Problem requirements >> List each line of the data that holds the string "picture", please.

Stored data >>
|---|

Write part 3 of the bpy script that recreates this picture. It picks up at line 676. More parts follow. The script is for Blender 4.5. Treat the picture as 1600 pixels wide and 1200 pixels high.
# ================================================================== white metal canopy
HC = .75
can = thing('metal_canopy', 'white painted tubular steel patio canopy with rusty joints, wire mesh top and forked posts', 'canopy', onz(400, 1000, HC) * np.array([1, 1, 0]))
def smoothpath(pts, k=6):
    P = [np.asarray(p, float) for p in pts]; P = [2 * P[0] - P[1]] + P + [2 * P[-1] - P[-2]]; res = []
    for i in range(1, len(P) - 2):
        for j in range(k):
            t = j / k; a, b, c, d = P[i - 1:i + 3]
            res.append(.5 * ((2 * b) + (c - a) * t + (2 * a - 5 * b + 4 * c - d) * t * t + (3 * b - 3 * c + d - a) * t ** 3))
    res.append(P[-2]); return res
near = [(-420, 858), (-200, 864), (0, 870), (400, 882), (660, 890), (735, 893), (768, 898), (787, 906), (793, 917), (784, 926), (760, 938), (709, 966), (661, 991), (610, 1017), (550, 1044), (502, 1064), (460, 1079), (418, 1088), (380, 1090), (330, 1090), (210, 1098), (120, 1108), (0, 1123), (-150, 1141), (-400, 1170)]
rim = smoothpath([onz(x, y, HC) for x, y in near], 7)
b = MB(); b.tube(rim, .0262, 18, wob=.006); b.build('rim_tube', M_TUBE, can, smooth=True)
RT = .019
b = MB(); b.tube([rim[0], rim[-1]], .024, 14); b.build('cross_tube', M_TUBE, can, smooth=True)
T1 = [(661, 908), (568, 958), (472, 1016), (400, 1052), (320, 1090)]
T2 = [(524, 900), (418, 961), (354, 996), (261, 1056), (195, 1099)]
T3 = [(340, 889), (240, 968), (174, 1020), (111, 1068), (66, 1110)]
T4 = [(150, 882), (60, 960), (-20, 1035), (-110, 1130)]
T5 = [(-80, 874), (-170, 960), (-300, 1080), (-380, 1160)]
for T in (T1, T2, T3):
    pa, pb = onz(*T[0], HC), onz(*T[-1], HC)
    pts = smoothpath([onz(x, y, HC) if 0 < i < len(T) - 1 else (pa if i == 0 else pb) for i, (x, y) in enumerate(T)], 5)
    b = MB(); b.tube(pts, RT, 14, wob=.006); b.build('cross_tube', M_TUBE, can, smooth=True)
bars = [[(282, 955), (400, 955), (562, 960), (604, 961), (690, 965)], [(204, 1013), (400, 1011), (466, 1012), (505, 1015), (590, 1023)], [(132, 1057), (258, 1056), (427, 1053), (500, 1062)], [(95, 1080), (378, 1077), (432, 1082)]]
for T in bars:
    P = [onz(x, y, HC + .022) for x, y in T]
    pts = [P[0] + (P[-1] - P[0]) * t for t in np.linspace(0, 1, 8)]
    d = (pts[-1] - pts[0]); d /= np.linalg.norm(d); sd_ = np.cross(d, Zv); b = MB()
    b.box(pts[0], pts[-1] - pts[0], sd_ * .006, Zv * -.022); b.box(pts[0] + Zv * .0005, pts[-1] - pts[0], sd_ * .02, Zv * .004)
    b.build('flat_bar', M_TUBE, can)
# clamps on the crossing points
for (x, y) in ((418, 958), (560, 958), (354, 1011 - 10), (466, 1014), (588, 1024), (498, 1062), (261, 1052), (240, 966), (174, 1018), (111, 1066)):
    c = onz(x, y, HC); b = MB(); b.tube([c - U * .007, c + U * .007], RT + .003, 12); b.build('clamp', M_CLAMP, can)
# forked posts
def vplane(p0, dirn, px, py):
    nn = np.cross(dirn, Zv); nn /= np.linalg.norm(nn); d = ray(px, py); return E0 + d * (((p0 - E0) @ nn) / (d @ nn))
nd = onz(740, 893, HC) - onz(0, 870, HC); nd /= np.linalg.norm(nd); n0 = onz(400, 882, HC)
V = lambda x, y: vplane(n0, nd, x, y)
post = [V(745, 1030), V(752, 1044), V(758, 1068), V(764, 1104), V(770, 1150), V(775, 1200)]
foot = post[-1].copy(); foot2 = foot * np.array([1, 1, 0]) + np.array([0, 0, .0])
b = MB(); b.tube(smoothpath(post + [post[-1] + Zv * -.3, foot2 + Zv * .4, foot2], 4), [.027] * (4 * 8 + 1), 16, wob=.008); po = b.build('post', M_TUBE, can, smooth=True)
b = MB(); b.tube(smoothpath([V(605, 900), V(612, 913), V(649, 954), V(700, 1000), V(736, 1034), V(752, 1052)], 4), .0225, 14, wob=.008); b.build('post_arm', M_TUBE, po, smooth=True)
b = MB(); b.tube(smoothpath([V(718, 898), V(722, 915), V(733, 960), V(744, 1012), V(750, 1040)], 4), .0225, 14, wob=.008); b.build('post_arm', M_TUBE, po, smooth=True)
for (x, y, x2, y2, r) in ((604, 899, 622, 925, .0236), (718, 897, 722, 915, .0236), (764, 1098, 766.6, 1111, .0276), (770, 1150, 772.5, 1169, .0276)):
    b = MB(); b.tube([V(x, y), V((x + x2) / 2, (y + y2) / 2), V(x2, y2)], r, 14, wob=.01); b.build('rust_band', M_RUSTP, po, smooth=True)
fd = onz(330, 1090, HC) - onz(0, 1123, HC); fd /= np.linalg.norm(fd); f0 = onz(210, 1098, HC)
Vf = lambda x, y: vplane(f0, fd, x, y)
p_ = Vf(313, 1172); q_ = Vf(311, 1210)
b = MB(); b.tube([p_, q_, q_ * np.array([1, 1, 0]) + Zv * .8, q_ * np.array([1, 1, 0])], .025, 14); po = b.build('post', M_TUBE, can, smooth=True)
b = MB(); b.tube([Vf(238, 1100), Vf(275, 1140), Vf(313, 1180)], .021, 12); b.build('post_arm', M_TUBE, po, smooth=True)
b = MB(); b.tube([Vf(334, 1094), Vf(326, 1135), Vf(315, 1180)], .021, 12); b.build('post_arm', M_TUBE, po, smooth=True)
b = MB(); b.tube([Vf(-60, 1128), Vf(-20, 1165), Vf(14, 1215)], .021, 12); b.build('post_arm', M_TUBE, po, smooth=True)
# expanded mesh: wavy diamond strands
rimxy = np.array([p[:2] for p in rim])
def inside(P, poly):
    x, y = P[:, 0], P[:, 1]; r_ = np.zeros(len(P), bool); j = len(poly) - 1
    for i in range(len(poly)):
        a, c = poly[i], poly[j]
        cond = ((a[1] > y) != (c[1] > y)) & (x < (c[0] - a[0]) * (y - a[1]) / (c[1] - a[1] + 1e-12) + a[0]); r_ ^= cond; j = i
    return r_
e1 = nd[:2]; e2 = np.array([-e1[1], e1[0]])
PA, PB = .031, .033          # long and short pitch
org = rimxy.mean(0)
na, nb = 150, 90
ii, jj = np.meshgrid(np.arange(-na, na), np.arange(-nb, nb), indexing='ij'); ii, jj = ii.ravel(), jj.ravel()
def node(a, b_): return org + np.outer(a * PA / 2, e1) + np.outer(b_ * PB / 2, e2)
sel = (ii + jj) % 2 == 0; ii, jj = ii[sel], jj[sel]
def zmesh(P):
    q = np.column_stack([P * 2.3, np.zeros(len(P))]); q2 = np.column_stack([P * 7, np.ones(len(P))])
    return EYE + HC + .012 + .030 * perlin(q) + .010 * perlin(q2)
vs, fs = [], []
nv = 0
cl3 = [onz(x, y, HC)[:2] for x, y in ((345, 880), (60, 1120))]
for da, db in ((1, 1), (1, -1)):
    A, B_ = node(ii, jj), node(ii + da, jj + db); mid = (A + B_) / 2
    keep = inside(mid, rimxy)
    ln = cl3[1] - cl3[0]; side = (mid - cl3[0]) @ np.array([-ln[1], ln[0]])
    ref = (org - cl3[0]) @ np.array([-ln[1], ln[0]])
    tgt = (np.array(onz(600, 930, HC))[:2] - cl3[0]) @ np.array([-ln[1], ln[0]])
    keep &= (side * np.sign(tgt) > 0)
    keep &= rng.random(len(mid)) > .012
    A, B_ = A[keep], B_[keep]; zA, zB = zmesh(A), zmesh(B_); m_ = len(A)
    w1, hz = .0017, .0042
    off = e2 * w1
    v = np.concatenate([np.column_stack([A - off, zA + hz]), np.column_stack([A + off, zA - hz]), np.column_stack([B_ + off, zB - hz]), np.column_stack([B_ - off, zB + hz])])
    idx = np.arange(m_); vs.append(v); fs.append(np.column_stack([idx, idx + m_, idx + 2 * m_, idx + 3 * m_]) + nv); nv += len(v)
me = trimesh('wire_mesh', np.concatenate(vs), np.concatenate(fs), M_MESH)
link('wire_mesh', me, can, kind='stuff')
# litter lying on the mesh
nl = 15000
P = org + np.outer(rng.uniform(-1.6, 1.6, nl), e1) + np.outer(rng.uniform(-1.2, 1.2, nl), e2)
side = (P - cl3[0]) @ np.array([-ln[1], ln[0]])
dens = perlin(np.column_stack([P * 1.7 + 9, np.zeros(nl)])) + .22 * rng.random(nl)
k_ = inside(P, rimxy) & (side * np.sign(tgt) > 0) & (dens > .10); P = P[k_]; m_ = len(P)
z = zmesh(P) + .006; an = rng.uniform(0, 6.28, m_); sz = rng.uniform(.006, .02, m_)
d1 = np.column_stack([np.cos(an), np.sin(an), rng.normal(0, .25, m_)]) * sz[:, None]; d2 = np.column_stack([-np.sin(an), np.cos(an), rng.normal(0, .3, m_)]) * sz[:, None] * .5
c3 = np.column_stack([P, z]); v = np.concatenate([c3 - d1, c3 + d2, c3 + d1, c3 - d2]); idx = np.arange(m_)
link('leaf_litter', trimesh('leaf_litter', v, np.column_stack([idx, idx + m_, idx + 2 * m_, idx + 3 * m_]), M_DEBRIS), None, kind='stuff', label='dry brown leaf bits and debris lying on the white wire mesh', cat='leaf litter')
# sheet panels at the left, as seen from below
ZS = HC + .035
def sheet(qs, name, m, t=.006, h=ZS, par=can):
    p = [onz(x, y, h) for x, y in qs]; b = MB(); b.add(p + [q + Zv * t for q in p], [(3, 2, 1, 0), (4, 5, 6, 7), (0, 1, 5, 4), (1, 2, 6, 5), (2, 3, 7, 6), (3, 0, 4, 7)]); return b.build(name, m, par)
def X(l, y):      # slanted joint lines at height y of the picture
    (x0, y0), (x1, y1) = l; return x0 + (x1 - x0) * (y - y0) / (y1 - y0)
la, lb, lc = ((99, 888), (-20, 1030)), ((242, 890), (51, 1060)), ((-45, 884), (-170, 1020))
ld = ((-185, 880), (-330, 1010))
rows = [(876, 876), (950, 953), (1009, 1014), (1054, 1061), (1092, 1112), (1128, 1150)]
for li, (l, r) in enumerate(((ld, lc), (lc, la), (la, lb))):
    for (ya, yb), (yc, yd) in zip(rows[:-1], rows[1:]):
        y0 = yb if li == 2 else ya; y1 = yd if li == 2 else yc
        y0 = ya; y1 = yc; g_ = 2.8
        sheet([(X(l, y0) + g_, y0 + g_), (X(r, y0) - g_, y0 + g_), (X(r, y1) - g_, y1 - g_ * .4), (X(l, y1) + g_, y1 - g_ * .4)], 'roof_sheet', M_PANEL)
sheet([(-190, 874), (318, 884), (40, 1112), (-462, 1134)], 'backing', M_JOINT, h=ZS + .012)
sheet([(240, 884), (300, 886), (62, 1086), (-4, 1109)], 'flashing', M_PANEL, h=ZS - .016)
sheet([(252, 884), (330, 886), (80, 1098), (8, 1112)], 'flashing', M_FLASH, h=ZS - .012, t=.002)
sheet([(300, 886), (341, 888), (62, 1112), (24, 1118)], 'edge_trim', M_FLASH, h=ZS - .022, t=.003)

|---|

Correct response >>
Write part 3 of the bpy script that recreates this picture. It picks up at line 676. More parts follow. The script is for Blender 4.5. Treat the picture as 1600 pixels wide and 1200 pixels high.
def X(l, y):      # slanted joint lines at height y of the picture